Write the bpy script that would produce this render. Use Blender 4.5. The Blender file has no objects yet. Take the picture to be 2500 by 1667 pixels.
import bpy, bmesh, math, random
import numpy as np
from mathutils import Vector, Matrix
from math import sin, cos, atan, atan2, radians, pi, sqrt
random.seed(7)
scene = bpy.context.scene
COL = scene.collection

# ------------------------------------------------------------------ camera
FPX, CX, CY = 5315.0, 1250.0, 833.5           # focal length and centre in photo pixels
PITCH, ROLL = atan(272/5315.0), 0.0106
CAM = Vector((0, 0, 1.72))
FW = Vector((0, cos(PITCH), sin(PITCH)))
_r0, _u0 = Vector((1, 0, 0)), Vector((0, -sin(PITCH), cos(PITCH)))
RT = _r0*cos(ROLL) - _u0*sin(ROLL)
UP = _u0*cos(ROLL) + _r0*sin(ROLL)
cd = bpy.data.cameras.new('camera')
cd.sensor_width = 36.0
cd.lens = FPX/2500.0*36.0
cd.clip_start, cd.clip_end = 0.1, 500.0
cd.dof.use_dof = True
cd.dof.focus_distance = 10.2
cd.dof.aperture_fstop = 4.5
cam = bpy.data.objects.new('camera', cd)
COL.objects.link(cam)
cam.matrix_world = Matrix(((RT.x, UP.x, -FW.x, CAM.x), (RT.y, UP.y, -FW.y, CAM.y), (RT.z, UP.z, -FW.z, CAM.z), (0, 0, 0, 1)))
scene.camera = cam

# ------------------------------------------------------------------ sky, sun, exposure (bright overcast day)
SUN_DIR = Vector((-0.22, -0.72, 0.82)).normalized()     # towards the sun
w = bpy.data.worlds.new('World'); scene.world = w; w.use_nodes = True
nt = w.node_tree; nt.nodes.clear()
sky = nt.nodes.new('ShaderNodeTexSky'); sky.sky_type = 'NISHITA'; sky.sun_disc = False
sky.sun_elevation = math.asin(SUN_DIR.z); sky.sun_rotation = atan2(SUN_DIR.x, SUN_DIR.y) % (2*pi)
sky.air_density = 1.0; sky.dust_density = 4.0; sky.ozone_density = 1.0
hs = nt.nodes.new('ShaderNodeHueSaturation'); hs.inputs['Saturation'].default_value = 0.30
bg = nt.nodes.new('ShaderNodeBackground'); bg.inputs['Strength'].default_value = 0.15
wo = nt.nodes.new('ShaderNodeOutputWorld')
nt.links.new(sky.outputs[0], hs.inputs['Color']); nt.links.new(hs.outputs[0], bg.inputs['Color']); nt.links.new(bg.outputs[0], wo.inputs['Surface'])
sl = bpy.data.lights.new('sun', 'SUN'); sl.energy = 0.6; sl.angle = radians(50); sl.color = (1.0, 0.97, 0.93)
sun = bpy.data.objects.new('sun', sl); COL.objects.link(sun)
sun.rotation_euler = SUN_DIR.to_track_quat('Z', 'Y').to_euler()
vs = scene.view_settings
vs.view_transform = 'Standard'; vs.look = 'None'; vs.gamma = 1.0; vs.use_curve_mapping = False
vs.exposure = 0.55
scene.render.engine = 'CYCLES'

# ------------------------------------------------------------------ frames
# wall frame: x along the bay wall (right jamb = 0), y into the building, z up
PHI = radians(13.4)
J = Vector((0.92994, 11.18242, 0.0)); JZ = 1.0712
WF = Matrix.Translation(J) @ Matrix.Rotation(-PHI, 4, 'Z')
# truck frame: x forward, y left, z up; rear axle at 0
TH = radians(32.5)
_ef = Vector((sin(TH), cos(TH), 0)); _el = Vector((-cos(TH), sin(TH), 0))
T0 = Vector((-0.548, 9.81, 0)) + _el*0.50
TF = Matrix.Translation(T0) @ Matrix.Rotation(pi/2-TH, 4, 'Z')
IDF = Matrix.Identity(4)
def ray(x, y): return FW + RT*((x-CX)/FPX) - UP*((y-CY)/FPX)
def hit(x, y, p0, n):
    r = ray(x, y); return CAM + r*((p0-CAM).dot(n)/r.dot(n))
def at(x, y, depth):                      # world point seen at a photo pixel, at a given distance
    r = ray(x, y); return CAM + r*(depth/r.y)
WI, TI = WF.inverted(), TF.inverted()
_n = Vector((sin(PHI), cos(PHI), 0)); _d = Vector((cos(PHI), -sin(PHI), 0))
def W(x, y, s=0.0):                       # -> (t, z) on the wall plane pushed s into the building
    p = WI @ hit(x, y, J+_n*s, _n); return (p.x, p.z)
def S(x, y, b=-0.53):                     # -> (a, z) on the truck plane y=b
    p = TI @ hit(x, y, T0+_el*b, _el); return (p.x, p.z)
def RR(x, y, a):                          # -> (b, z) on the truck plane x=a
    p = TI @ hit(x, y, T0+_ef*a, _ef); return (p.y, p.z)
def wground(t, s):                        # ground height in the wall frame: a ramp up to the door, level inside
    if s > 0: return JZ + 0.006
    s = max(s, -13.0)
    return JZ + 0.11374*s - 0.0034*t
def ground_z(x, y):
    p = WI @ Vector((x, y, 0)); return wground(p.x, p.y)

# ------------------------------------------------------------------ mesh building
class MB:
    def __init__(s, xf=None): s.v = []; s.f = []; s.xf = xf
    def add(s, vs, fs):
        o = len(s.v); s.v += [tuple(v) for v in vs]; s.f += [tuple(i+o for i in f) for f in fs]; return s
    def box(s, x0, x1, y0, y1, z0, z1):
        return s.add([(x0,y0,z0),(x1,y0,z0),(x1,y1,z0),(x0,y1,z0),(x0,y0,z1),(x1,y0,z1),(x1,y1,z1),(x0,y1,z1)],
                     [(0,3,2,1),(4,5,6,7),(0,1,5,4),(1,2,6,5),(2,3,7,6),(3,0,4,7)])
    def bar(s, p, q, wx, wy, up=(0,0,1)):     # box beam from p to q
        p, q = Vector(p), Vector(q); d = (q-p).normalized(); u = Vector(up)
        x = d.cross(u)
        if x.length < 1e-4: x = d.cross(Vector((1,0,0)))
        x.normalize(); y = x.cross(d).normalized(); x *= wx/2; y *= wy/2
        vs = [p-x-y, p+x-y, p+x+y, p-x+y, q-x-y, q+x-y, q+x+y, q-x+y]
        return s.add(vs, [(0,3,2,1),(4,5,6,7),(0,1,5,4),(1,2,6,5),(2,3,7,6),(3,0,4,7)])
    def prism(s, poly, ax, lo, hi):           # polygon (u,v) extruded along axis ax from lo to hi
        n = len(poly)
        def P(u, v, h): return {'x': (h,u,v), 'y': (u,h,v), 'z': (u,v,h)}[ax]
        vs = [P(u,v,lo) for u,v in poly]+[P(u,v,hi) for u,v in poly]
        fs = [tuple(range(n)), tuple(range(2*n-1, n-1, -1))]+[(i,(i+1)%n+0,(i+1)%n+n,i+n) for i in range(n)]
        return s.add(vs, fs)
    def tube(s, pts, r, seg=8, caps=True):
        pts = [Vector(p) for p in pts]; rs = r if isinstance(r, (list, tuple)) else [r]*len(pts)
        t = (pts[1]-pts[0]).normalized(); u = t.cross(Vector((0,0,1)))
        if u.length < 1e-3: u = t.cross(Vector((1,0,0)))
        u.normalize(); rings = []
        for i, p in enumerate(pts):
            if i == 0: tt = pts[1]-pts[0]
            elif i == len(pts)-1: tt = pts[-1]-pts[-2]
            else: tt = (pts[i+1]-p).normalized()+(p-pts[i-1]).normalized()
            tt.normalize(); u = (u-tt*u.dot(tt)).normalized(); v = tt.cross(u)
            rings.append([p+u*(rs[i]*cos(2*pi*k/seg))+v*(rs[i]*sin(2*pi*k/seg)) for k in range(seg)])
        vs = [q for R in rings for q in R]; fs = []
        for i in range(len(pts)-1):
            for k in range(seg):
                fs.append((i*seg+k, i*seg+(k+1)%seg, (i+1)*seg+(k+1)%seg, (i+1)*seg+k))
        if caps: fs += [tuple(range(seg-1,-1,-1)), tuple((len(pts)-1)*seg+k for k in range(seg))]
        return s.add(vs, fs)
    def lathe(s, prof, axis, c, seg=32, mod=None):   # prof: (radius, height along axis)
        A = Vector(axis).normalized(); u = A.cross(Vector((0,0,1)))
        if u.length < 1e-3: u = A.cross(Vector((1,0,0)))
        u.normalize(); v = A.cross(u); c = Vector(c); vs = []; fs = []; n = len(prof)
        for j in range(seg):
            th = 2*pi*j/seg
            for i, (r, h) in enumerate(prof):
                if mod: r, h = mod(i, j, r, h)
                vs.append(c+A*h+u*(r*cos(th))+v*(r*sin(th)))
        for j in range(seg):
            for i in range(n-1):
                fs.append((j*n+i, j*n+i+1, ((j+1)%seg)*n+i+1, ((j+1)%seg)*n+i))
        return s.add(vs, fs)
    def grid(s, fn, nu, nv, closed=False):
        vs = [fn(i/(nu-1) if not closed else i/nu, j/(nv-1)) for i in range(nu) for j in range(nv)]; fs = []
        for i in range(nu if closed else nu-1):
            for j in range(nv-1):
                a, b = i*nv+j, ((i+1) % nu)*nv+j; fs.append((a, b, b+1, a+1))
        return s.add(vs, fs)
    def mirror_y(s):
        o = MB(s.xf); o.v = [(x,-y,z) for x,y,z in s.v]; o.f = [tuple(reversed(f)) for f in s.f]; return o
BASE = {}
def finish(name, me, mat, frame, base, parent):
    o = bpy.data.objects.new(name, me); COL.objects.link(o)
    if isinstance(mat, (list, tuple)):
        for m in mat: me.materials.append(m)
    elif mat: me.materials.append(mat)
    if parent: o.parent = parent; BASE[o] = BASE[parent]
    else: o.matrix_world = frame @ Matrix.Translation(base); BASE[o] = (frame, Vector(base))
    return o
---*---
> **WORK TO BE COMPLETED**
Look at the material above and copy, word for word, its lines from the first through the one containing "COL = scene.collection".

> **WRITTEN REPLY**
Write the bpy script that would produce this render. Use Blender 4.5. The Blender file has no objects yet. Take the picture to be 2500 by 1667 pixels.
import bpy, bmesh, math, random
import numpy as np
from mathutils import Vector, Matrix
from math import sin, cos, atan, atan2, radians, pi, sqrt
random.seed(7)
scene = bpy.context.scene
COL = scene.collection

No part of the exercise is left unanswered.